その他、本発明は、種々、変形して適用することが可能であり、要は、正極集電板と負極集電板のうち、発電要素の振動に対する耐性が小さい方の極性の集電板のみに二股に分割された接続片を設け、この極性と同一極性の合剤未塗工部を、捲回の中心を境に2つの分割積層部に分割し、各分割積層部に、それぞれ、二股に分割された接続片を接続し、他方の極性の合剤未塗工部に他の集電板を1箇所で接続したものであればよい。
1 角形二次電池
3 電池蓋
4 電池缶
21 正極集電板
22 基部
23 接続片
23a 接合部(接続部)
23b 湾曲部
31 負極集電板
32 基部
33 接合部(接続部)
40 発電要素
41 正極電極
41a 正極金属シート
41b 正極合剤塗工部
41c 正極合剤未塗工部
42 負極電極
42a 負極金属シート
42b 負極合剤塗工部
42c 負極合剤未塗工部
51、52 保護板

Claims (5)

  1. 一側縁に沿って正極合剤未塗工部が形成された正極シートを有する正極電極と、前記一側縁と反対側の他側縁に沿って負極合剤未塗工部が形成された負極シートを有する負極電極とがセパレータを介して扁平直方体状に捲回され、前記正極電極と前記負極電極とが積層された発電要素と、
    開口部を有し、前記発電要素が収容されると共に電解液が注入された電池缶と、
    前記正極電極に接続される正極端子と前記負極電極に接続される負極端子とが設けられ、前記電池缶の前記開口部を塞いで前記電池缶と共に密封構造を構成する蓋部材と、
    前記正極電極の前記正極シートと前記正極端子とを接続する正極集電板と、
    前記負極電極の前記負極シートと前記負極端子とを接続する負極集電板と、を備え、
    前記正極集電板と前記負極集電板とは異なる材料により形成され、前記正極集電板と前記負極集電板のうち、前記発電要素の振動に対する耐性が小さい方の極性の集電板に二股に分割された接続片を設け、この極性と同一極性の合剤未塗工部を、捲回の中心を境に2つの分割積層部に分割し、前記各分割積層部に、それぞれ、二股に分割された前記接続片を接続し、他方の極性の合剤未塗工部に他の集電板を1箇所で接続したことを特徴とする角形二次電池。
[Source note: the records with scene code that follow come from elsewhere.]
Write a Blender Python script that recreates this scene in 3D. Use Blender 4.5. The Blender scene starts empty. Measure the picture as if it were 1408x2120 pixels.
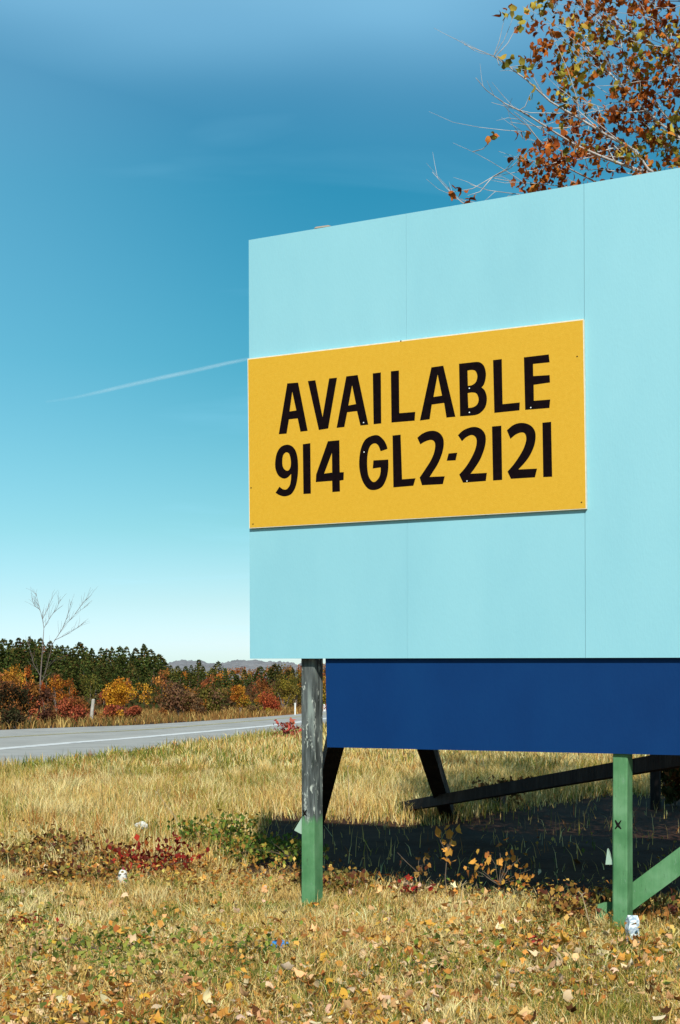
import bpy, math, random
import numpy as np
from mathutils import Vector, Matrix, geometry

random.seed(7)
rng = np.random.default_rng(7)
scene = bpy.context.scene
C = scene.collection

# ------------------------------------------------------------------ camera
W, H = 1408.0, 2120.0
F, CX, HY, CH = 2900.0, 704.0, 1423.0, 1.6      # focal (px), centre column, horizon row, eye height
cam_d = bpy.data.cameras.new('camera')
cam = bpy.data.objects.new('camera', cam_d)
C.objects.link(cam)
cam.location = (0, 0, CH)
cam.rotation_euler = (math.radians(90), 0, 0)
cam_d.sensor_fit = 'VERTICAL'
cam_d.sensor_height = 36.0
cam_d.lens = F / H * 36.0
cam_d.shift_y = (HY - H / 2) / H
cam_d.clip_start = 0.1
cam_d.clip_end = 200000
scene.camera = cam

# ------------------------------------------------------------------ light
SUN_EL = math.radians(36.0)
SUN_AZ = (0.045, -1.0)                       # horizontal direction towards the sun
to_sun = Vector((SUN_AZ[0], SUN_AZ[1], 0)).normalized() * math.cos(SUN_EL) + Vector((0, 0, math.sin(SUN_EL)))
sd = bpy.data.lights.new('sun', 'SUN')
sd.energy = 5.0
sd.angle = math.radians(0.5)
sd.color = (1.0, 0.955, 0.87)
so = bpy.data.objects.new('sun', sd)
so.rotation_euler = to_sun.to_track_quat('Z', 'Y').to_euler()
so.location = (0, -10, 20)
C.objects.link(so)

world = bpy.data.worlds.new('World')
scene.world = world
world.use_nodes = True
nt = world.node_tree
nt.nodes.clear()
N = nt.nodes.new
L = nt.links.new
wo = N('ShaderNodeOutputWorld')
bg = N('ShaderNodeBackground')
sky = N('ShaderNodeTexSky')
sky.sky_type = 'NISHITA'
sky.sun_disc = False
sky.sun_elevation = SUN_EL
sky.sun_rotation = math.atan2(SUN_AZ[0], SUN_AZ[1])
sky.air_density = 1.0
sky.dust_density = 0.6
sky.ozone_density = 1.0
bg.inputs['Strength'].default_value = 0.095
tc = N('ShaderNodeTexCoord')
sep = N('ShaderNodeSeparateXYZ'); L(tc.outputs['Generated'], sep.inputs[0])
ramp = N('ShaderNodeValToRGB')                 # colour of the air by height above the horizon, a third of its value
RS = [(0.0, (1.02, 1.35, 1.62)), (0.03, (1.04, 1.25, 1.62)), (0.06, (0.86, 1.10, 1.25)), (0.111, (0.60, 1.04, 1.02)), (0.161, (0.46, 1.02, 0.98)),
      (0.226, (0.27, 0.97, 0.96)), (0.333, (0.17, 0.97, 1.02)), (0.43, (0.30, 0.98, 1.12)), (0.60, (0.2, 0.42, 0.5)), (0.8, (0.13, 0.2, 0.25)), (1.0, (0.12, 0.17, 0.2))]
e = ramp.color_ramp.elements
while len(e) < len(RS): e.new(0.5)
for i_, (p_, c_) in enumerate(RS):
    e[i_].position = p_; e[i_].color = (c_[0] / 3, c_[1] / 3, c_[2] / 3, 1)
L(sep.outputs[2], ramp.inputs[0])
sc3 = N('ShaderNodeVectorMath'); sc3.operation = 'SCALE'; sc3.inputs['Scale'].default_value = 3.0; L(ramp.outputs[0], sc3.inputs[0])
tint = N('ShaderNodeVectorMath'); tint.operation = 'MULTIPLY'
L(sky.outputs[0], tint.inputs[0]); L(sc3.outputs[0], tint.inputs[1])
# thin cirrus, laid out on a plane far overhead
zz = N('ShaderNodeMath'); zz.operation = 'MAXIMUM'; zz.inputs[1].default_value = 0.02; L(sep.outputs[2], zz.inputs[0])
za = N('ShaderNodeMath'); za.operation = 'ADD'; za.inputs[1].default_value = 0.12; L(zz.outputs[0], za.inputs[0])
dx = N('ShaderNodeMath'); dx.operation = 'DIVIDE'; L(sep.outputs[0], dx.inputs[0]); L(za.outputs[0], dx.inputs[1])
dy = N('ShaderNodeMath'); dy.operation = 'DIVIDE'; L(sep.outputs[1], dy.inputs[0]); L(za.outputs[0], dy.inputs[1])
cmb = N('ShaderNodeCombineXYZ'); L(dx.outputs[0], cmb.inputs[0]); L(dy.outputs[0], cmb.inputs[1])
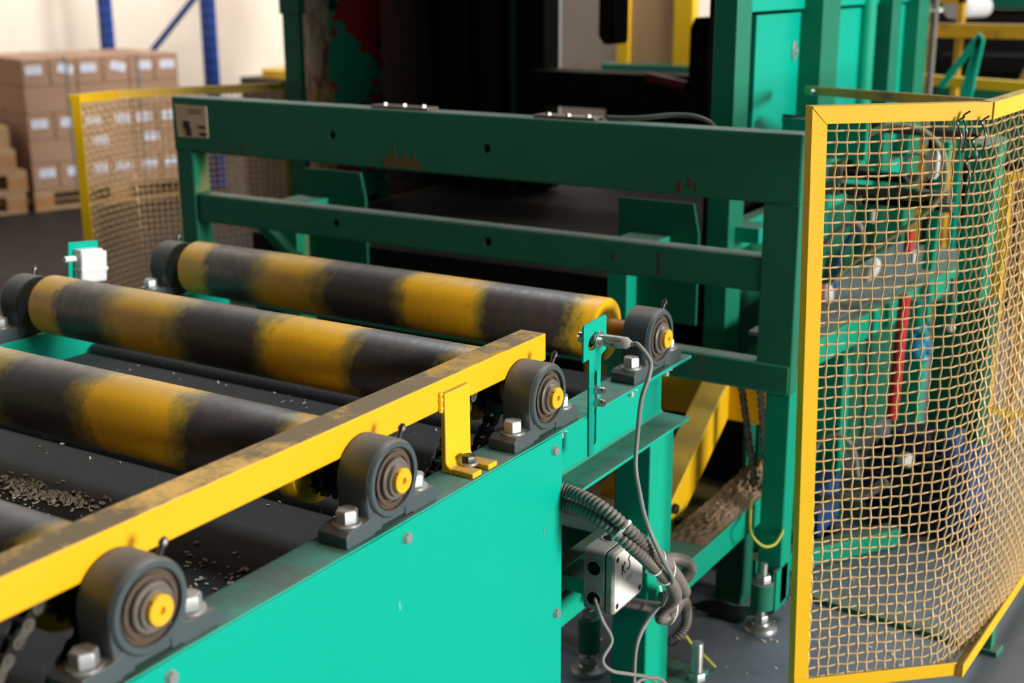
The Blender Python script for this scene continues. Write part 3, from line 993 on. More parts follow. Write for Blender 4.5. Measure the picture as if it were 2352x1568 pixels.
foot(-0.993, 2.712, 'levelling foot with green sleeve beside the gate leg, nearer the yellow mesh fence', 0.058, 0.122, 0.027, 0.040)
foot(-1.250, 2.326, 'levelling foot with green sleeve under the junction box, left of the teal leg', 0.052, 0.135, 0.025, 0.042)

m = MB()
prof = [(0, 0.0)]
h = 0.012
prof += [(0.0125, 0.0), (0.0125, 0.012)]
while h < 0.088:
    prof += [(0.0130, h), (0.0120, h + 0.0016)]
    h += 0.0032
prof += [(0.0115, h + 0.002), (0, h + 0.002)]
st = thing('anchor_stud', 'upright threaded steel stud with nut on the floor plate beside the leg', 'stud', (-1.02, 2.40, 0.012))
obj('threaded_rod', MB().lathe(prof, (-1.02, 2.40, 0.012), (0, 0, 1), 20), M['steel'], st)
obj('nut', MB().hexbolt((-1.02, 2.40, 0.0125), (0, 0, 1), 0.036, 0.02), M['steel'], st, 0.001)

# ------------------------------------------------------------------ gate frame (dark green portal behind the rollers)
gt = thing('gate_frame', 'dark green welded steel portal of heavy beams across the end of the conveyor', 'machine frame', (-1.92, 2.77, 0))
GY, GD = 2.74, 0.065


def drilled(o, holes, y0, y1, r=0.0115):
    """drill real round holes through the front wall of a beam"""
    m = MB()
    for hx, hz in holes:
        m.cyl((hx, y0, hz), (hx, y1, hz), r, 18)
    cut = obj('tmp_cutter', m, None, None, org=(0, 0, 0))
    md = o.modifiers.new('holes', 'BOOLEAN')
    md.object = cut
    md.operation = 'DIFFERENCE'
    md.solver = 'EXACT'
    me = bpy.data.meshes.new_from_object(o.evaluated_get(bpy.context.evaluated_depsgraph_get()))
    o.modifiers.clear()
    o.data = me
    cm = cut.data
    bpy.data.objects.remove(cut)
    bpy.data.meshes.remove(cm)


tb = obj('top_beam', MB().box(-2.872, -0.962, GY, GY + GD, 1.020, 1.177), M['gate'], gt, 0.006, smooth=False)
mbm = obj('middle_beam', MB().box(-2.790, -1.048, GY + 0.004, GY + 0.062, 0.815, 0.897), M['gate'], gt, 0.006, smooth=False)
bpy.context.view_layer.update()
drilled(tb, [(-2.274, 1.100), (-1.779, 1.095)], GY - 0.02, GY + 0.03)
drilled(mbm, [(-2.277, 0.859), (-1.781, 0.857)], GY - 0.02, GY + 0.03)
obj('post', MB().box(-2.868, -2.802, GY + 0.002, GY + GD, 0.05, 1.022), M['gate'], gt, 0.005)
obj('post', MB().box(-1.048, -0.962, GY + 0.002, GY + 0.045, 0.582, 1.022), M['gate'], gt, 0.004)
obj('lower_beam', MB().box(-2.80, -0.966, GY, GY + 0.05, 0.582, 0.653), M['gate'], gt, 0.005)
obj('leg', MB().box(-1.024, -0.964, GY + 0.012, GY + 0.075, 0.05, 0.60), M['green'], gt, 0.004)
obj('wear_patch', MB().box(-2.8020, -2.8005, GY + 0.004, GY + GD - 0.002, 0.90, 1.018), M['gate_worn'], gt)
for x0, x1 in ((-2.146, -1.962), (-1.649, -1.479)):
    p = obj('top_plate', MB().box(x0, x1, GY + 0.008, GY + 0.055, 1.177, 1.185), M['ring'], gt, 0.002)
    for k in range(3):
        obj('plate_bolt', MB().hexbolt((x0 + 0.03 + k * (x1 - x0 - 0.06) / 2, GY + 0.03, 1.185), (0, 0, 1), 0.013, 0.005), M['chrome'], p)
# foot bracket plates
obj('foot_bracket', MB().box(-1.0, -0.985, 2.70, GY + 0.014, 0.05, 0.135), M['gate'], gt, 0.001)
obj('foot_bracket', MB().box(-0.974, -0.964, 2.725, 2.80, 0.045, 0.15), M['green'], gt, 0.001)
# rust and primer marks worn into the paint of the beams
M['rust'] = paint('olive_rust_stain', (0.16, 0.115, 0.035), 0.7, 0.35, 30)
M['primer'] = paint('dark_red_primer', (0.17, 0.035, 0.035), 0.6, 0.25, 30)


def mark(poly, mat, nm, y=GY, par=None):
    obj(nm, MB().prism(poly, (0, y - 0.0005, 0), (1, 0, 0), (0, 0, 1), (0, 0.0006, 0)), mat, par or tb, smooth=False)


mark([(-2.106, 1.0265), (-2.104, 1.046), (-2.092, 1.052), (-2.087, 1.070), (-2.081, 1.054), (-2.072, 1.062), (-2.067, 1.088), (-2.062, 1.066), (-2.055, 1.050), (-2.046, 1.046), (-2.038, 1.058), (-2.031, 1.068), (-2.026, 1.052),
      (-2.012, 1.049), (-2.004, 1.064), (-1.999, 1.048), (-1.982, 1.042), (-1.974, 1.0265)], M['rust'], 'rust_patch')
for px_, z0, z1, w in ((-1.254, 1.027, 1.058, 0.012), (-1.228, 1.040, 1.066, 0.010), (-1.211, 1.030, 1.056, 0.005), (-2.689, 1.027, 1.052, 0.006), (-2.640, 1.027, 1.046, 0.007), (-2.600, 1.027, 1.062, 0.007), (-2.555, 1.027, 1.034, 0.012)):
    mark([(px_ - w / 2, z0), (px_ + w / 2, z0 + 0.001), (px_ + w * 0.35, z1), (px_ - w * 0.2, z1 - 0.004)], M['primer'], 'primer_streak')
for px_, z0, z1, w in ((-1.30, 0.822, 0.884, 0.006), (-1.42, 0.850, 0.866, 0.005), (-2.02, 0.829, 0.836, 0.01)):
    mark([(px_ - w / 2, z0), (px_ + w / 2, z0 + 0.002), (px_ + w * 0.4, z1), (px_ - w * 0.3, z1)], M['primer'], 'primer_streak', GY + 0.004, mbm)

# faded sticker
stk = obj('sticker', MB().prism([(-2.856, 1.156), (-2.851, 1.061), (-2.731, 1.064), (-2.731, 1.154)], (0, GY - 0.0022, 0), (1, 0, 0), (0, 0, 1), (0, 0.0022, 0)), M['label'], gt, label='small faded orange and cream sticker with dark print blots')
for a, b, w, hh in ((-2.813, 1.098, 0.026, 0.022), (-2.806, 1.077, 0.022, 0.022), (-2.753, 1.094, 0.030, 0.008), (-2.749, 1.074, 0.028, 0.009), (-2.775, 1.141, 0.05, 0.003), (-2.775, 1.133, 0.055, 0.003)):
    obj('printed_mark', MB().box(a - w / 2, a + w / 2, GY - 0.0030, GY - 0.0022, b - hh / 2, b + hh / 2), M['blot'], stk)
# sagging cable over the beam's back edge
solo('slack_cable', MB().tube(smooth_path([(-1.46, 2.775, 1.184), (-1.41, 2.785, 1.184), (-1.36, 2.80, 1.188), (-1.31, 2.825, 1.193), (-1.26, 2.84, 1.190), (-1.22, 2.85, 1.170), (-1.20, 2.86, 1.12)], 8), 0.006, 8), M['olive'],
     'slack dark green cable lying over the back edge of the portal top beam', 'cable')
# earth wire
solo('earth_wire', MB().tube(smooth_path([(-1.06, 2.79, 0.285), (-1.035, 2.72, 0.277), (-1.01, 2.665, 0.262), (-0.99, 2.690, 0.226), (-0.972, 2.72, 0.222), (-0.966, 2.748, 0.240), (-0.966, 2.752, 0.250)], 8), 0.0035, 8), M['earth'],
     'green and yellow earth wire curling at the foot of the gate leg', 'wire')

# ------------------------------------------------------------------ lower machine base behind the leg
mbase = thing('lift_machine', 'teal box beam of the lift base with dusty top, running low towards the gate leg', 'machine frame', (-1.1, 2.7, 0))
obj('base_beam', MB().box(-1.165, -1.06, 2.372, 3.04, 0.205, 0.272), M['green'], mbase, 0.003)
obj('support_leg', MB().box(-1.15, -1.08, 2.80, 2.87, 0.0, 0.205), M['dgreen'], mbase, 0.003)
obj('cross_beam', MB().box(-2.30, -1.165, 2.90, 2.97, 0.05, 0.13), M['dgreen'], mbase, 0.003)
obj('back_plate', MB().box(-2.35, -1.18, 3.06, 3.08, 0.05, 0.39), M['press'], mbase)
hp = MB()
bmh = hp.bm
n, k2 = 60, 18
gv = [[None] * (k2 + 1) for _ in range(n + 1)]
rnd = random.Random(3)
for i in range(n + 1):
    for j in range(k2 + 1):
        u, v = i / n, j / k2
        hz = (0.004 + 0.036 * u ** 1.6) * max(0.0, math.sin(math.pi * min(1, v * 0.8 + 0.1)) - 0.35 * (1 - u) * rnd.random()) * (0.35 + 1.1 * rnd.random())
        if i in (0, n) or j in (0, k2):
            hz = 0
        gv[i][j] = bmh.verts.new((-1.163 + 0.095 * v + rnd.uniform(-.003, .003), 2.52 + 0.48 * u, 0.2725 + hz))
for i in range(n):
    for j in range(k2):
        bmh.faces.new([gv[i][j], gv[i + 1][j], gv[i + 1][j + 1], gv[i][j + 1]])
solo('sawdust_heap', hp, M['sawdust'], 'brown heap of sawdust lying on top of the low teal base beam', 'sawdust', kind='stuff')

# yellow scissor arm with bolts, yellow plates
ya = thing('scissor_arm', 'sloping yellow steel arm with two dark bolts behind the teal leg', 'lift arm', (-1.2, 2.6, 0.13))
obj('arm_tube', MB().bar((-1.235, 2.50, 0.165), (-1.235, 3.03, 0.515), 0.07, 0.088, (0, 0, 1)), M['yellow'], ya, 0.004)
m = MB()
for y, z in ((2.668, 0.296), (2.672, 0.248)):
    pass
for px, py in ((2.645, 0.290), (2.665, 0.252)):
    obj('bolt', MB().hexbolt((-1.2, px, py), (1, 0, 0), 0.024, 0.012), M['darksteel'], ya, 0.001)
yp = thing('yellow_cross_plate', 'broad yellow painted cross plate low behind the gate beam', 'plate', (-1.24, 2.96, 0.40))
obj('plate', MB().prism([(-1.62, 0.40), (-1.272, 0.418), (-1.05, 0.418), (-1.05, 0.53), (-1.62, 0.53)], (0, 2.965, 0), (1, 0, 0), (0, 0, 1), (0, 0.012, 0)), M['yellow'], yp, 0.001)
lf = thing('lift_table', 'grimy yellow lift table parts with a dark red hose low behind the leg', 'lift table', (-1.45, 2.8, 0))
obj('deck_plate', MB().prism([(-1.75, 2.55), (-1.20, 2.75), (-1.20, 3.1), (-1.75, 3.1)], (0, 0, 0.195), (1, 0, 0), (0, 1, 0), (0, 0, 0.012)), M['yellow_dirty'], lf, 0.001)
for xx, yy in ((-1.452, 2.82), (-1.385, 2.83)):
    obj('rib', MB().bar((xx - 0.012, yy, 0.207), (xx + 0.035, yy + 0.02, 0.285), 0.05, 0.03, (0, 1, 0)), M['yellow_dirty'], lf, 0.002)
obj('hose', MB().tube(smooth_path([(-1.455, 2.86, 0.22), (-1.44, 2.87, 0.28), (-1.40, 2.88, 0.315), (-1.34, 2.89, 0.31), (-1.30, 2.9, 0.25)], 8), 0.02, 12), M['redrub'], lf)
obj('frame_tube', MB().box(-1.95, -1.17, 2.45, 2.50, 0.10, 0.15), M['black'], lf, 0.004)
obj('frame_tube', MB().box(-1.95, -1.17, 2.58, 2.62, 0.14, 0.18), M['black'], lf, 0.004)

# hanging chains behind the gate leg
for dx, lab in ((0, 'left dark hanging roller chain behind the gate leg'), (0.052, 'right dark hanging roller chain behind the gate leg')):
    ct = thing('hanging_chain', lab, 'chain', (-1.115 + dx, 2.90, 0.29), 'chains hanging behind the gate leg')
    p0, p1 = Vector((-1.146 + dx, 2.88, 0.60)), Vector((-1.085 + dx * 0.6, 2.885, 0.27))
    d = (p1 - p0)
    nl = 20
    for k in range(nl):
        mid = p0 + d * ((k + 0.5) / nl)
        src = link_o if k % 2 == 0 else link_i
        o = link(src.copy())
        o.parent = ct
        o.location = mid - Vector(ORG[ct.name])
        q = d.to_track_quat('Y', 'X')
        o.rotation_mode = 'QUATERNION'
        o.rotation_quaternion = q @ Matrix.Rotation(R(90 if k % 2 else 80), 3, 'Y').to_quaternion()
        o.scale = (0.9, 0.85, 0.9)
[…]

  2. 請求項1に記載の角形二次電池において、前記正極集電板および前記正極シートはアルミニウム系金属により形成され、前記負極集電板よび前記負極シートは銅系金属により形成され、前記正極集電板に前記接続片が設けられていることを特徴とする角形二次電池。
  3. 請求項1または2に記載の角形二次電池において、前記接続片は前記発電要素の捲回の中心線にほぼ対称に設けられていることを特徴とする角形二次電池。
  4. 請求項3に記載の角形二次電池において、前記各分割積層部は、長手方向における端部が分割の根元部よりも厚さ方向に大きく離間する傾斜状に形成され、前記各接続片は、接続される前記各積層部と平行に設けられた接続部を有することを特徴とする角形二次電池。
  5. 請求項3に記載の角形二次電池において、前記他の集電板は、前記発電要素の捲回の中心軸に平行な接続部を有することを特徴とする角形二次電池。